Task details: Pick out the lines containing "Python".

(Recorded data)
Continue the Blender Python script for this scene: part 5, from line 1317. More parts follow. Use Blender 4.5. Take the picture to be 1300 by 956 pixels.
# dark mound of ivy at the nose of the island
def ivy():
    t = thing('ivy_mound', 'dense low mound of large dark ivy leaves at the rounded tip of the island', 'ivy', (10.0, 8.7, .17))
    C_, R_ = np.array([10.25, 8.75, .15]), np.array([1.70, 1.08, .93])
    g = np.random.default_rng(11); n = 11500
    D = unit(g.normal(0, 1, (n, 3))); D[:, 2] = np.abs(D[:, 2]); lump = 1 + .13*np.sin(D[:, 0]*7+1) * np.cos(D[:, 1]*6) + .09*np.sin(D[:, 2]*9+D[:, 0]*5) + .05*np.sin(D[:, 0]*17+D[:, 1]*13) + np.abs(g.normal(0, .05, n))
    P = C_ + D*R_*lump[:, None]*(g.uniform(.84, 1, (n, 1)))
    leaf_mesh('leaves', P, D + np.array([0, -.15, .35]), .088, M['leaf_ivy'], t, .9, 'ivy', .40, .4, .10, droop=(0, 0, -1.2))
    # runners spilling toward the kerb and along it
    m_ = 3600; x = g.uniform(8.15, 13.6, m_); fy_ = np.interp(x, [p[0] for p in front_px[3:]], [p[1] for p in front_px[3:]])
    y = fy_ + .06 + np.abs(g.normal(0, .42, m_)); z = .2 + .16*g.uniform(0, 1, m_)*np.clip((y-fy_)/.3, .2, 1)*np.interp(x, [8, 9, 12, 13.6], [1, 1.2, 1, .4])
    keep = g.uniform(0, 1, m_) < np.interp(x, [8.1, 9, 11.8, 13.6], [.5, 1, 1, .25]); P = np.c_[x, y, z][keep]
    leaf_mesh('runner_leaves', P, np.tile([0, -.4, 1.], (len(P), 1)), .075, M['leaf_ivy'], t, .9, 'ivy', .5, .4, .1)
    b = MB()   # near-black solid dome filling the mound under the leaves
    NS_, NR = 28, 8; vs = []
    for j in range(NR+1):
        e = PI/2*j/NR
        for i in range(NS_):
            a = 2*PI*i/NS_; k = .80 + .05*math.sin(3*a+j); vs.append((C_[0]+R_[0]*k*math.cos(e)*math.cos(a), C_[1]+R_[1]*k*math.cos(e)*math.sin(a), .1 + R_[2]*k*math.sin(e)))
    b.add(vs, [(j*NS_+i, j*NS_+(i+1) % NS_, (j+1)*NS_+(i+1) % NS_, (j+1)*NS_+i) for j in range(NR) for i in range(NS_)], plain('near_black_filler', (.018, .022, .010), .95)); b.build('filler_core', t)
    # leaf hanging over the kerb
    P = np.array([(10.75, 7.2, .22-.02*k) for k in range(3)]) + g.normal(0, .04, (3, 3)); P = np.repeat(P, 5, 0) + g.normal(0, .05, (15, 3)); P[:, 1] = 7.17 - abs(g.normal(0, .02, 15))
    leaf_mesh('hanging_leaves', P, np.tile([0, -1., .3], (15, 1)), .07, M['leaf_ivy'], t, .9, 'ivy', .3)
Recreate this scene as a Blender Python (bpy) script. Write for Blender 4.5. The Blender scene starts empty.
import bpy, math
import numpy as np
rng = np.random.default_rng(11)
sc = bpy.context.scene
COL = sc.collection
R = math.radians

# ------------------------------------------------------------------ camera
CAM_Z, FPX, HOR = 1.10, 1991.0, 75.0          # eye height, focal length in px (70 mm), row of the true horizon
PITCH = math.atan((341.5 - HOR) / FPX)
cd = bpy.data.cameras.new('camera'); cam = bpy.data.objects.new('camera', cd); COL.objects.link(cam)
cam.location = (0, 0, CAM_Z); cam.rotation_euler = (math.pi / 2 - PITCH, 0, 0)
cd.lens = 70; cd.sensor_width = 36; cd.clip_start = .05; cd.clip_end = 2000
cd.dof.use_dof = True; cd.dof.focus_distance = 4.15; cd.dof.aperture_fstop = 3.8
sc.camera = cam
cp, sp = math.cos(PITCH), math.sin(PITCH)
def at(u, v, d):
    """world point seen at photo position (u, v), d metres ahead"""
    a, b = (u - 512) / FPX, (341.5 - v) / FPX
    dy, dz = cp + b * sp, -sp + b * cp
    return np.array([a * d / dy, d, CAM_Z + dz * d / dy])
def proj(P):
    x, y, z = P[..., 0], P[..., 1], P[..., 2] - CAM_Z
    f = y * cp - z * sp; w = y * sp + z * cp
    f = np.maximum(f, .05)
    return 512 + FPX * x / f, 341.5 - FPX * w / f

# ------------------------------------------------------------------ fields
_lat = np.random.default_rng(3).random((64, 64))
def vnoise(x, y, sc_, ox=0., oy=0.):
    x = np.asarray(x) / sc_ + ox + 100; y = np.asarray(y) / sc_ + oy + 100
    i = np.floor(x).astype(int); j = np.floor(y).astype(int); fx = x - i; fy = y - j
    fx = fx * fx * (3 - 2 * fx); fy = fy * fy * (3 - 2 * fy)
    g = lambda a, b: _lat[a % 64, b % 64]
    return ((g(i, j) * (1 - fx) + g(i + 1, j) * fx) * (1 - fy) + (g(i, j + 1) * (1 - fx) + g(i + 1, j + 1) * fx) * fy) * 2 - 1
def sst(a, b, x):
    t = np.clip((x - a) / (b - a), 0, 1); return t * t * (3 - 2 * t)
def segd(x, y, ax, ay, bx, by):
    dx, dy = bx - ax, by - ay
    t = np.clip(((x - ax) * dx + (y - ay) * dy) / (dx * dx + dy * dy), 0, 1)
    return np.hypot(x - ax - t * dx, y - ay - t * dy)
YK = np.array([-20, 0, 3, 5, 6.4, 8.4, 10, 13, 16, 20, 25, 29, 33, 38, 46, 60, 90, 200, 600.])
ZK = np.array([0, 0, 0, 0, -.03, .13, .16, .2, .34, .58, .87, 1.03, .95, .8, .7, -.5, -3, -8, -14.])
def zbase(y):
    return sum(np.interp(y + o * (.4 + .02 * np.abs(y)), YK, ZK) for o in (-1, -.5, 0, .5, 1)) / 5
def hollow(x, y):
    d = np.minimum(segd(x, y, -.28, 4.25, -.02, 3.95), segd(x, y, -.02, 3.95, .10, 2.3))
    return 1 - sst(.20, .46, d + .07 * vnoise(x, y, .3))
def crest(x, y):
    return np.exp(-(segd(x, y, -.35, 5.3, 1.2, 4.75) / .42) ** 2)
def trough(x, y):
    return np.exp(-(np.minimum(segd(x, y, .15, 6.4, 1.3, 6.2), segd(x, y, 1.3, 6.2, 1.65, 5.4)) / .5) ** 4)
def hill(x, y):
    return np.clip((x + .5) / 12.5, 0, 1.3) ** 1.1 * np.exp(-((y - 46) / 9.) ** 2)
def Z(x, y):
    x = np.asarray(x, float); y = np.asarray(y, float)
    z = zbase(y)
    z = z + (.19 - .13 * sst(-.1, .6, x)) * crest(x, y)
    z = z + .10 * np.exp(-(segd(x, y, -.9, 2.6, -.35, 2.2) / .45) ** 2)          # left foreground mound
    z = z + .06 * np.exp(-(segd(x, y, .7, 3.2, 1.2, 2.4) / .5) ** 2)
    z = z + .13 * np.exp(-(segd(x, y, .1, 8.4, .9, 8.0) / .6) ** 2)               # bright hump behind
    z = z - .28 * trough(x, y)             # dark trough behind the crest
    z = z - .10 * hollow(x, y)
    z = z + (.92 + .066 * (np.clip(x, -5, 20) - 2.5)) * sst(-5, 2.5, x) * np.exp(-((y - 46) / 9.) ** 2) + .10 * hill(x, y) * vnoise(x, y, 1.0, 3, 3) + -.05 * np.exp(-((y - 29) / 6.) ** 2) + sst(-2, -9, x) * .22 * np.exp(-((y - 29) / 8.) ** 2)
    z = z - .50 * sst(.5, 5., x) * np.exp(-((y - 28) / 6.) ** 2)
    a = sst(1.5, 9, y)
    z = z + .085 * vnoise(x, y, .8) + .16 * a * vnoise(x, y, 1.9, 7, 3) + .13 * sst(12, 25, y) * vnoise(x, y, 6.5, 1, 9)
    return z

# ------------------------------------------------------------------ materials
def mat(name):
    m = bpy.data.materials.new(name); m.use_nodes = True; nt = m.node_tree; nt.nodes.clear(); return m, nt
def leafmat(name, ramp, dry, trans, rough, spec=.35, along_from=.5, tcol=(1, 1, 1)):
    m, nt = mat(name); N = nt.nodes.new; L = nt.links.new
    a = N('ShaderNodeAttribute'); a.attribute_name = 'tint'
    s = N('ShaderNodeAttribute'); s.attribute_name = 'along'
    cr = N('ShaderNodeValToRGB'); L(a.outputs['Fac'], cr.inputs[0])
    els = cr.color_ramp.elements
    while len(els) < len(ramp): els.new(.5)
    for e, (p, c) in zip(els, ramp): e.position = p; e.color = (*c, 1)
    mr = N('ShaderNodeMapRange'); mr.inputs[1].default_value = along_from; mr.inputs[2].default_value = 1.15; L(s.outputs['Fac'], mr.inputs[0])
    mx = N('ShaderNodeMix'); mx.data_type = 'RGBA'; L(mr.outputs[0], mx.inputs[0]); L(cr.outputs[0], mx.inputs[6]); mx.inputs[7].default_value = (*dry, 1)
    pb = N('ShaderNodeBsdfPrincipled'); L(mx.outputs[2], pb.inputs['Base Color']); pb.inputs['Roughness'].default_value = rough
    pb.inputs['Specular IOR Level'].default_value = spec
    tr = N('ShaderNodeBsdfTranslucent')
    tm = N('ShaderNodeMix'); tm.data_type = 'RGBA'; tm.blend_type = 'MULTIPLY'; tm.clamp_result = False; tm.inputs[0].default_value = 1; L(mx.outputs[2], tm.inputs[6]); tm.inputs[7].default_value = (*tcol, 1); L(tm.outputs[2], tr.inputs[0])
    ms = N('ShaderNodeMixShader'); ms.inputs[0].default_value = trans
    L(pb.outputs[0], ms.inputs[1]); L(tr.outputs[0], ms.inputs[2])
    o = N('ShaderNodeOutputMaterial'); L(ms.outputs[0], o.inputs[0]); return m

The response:
Continue the Blender Python script for this scene: part 5, from line 1317. More parts follow. Use Blender 4.5. Take the picture to be 1300 by 956 pixels.
Recreate this scene as a Blender Python (bpy) script. Write for Blender 4.5. The Blender scene starts empty.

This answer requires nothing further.